(The request): Will you quote precisely the lines that run from the top of the material below to the line containing "PI = math.pi", both ends included?
=-=-=-=-=
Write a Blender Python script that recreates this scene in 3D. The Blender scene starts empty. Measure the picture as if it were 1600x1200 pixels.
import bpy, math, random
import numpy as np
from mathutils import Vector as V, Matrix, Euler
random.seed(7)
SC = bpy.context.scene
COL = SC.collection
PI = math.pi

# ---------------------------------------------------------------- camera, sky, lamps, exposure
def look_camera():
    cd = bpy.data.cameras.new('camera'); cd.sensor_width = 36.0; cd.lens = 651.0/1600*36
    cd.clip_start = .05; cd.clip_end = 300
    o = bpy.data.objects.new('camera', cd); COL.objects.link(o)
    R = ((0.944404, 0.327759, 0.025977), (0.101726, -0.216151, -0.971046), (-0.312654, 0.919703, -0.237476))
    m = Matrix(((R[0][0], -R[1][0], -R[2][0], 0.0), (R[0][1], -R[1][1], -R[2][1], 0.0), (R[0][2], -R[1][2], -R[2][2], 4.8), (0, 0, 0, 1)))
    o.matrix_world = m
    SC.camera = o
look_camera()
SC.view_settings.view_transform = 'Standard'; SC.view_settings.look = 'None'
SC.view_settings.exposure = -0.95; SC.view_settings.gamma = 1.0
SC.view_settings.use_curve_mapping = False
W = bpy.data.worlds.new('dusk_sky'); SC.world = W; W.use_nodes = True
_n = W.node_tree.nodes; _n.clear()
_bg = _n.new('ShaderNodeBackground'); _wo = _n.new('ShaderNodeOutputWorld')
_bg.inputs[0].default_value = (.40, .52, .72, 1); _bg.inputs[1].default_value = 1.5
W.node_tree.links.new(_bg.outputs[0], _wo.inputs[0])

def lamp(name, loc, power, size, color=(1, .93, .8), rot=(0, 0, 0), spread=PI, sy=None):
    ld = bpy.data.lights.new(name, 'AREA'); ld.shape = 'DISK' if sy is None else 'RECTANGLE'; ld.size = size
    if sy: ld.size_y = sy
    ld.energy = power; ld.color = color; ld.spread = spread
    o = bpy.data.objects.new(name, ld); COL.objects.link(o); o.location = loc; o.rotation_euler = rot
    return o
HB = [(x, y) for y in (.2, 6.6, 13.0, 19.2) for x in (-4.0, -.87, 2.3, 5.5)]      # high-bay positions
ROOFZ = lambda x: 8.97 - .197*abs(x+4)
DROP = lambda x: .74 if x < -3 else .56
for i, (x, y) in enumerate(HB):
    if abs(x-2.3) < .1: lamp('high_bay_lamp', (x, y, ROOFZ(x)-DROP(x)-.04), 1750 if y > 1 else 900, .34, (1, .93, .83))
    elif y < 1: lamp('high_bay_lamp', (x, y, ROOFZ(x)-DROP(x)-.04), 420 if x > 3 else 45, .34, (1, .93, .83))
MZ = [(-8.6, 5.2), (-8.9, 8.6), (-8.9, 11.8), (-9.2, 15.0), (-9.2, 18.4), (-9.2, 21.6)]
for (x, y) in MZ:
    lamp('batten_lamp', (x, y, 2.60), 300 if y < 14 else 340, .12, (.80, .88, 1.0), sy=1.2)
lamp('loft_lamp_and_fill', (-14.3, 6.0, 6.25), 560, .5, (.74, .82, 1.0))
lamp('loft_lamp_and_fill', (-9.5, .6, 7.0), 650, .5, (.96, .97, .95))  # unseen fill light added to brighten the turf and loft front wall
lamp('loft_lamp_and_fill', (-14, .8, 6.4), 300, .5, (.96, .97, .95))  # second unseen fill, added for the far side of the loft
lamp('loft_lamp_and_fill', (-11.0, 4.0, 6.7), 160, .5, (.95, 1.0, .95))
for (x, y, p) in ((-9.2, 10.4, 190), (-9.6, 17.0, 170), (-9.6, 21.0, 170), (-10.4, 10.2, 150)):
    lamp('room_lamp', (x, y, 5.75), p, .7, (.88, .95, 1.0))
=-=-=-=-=
(Written answer):
Write a Blender Python script that recreates this scene in 3D. The Blender scene starts empty. Measure the picture as if it were 1600x1200 pixels.
import bpy, math, random
import numpy as np
from mathutils import Vector as V, Matrix, Euler
random.seed(7)
SC = bpy.context.scene
COL = SC.collection
PI = math.pi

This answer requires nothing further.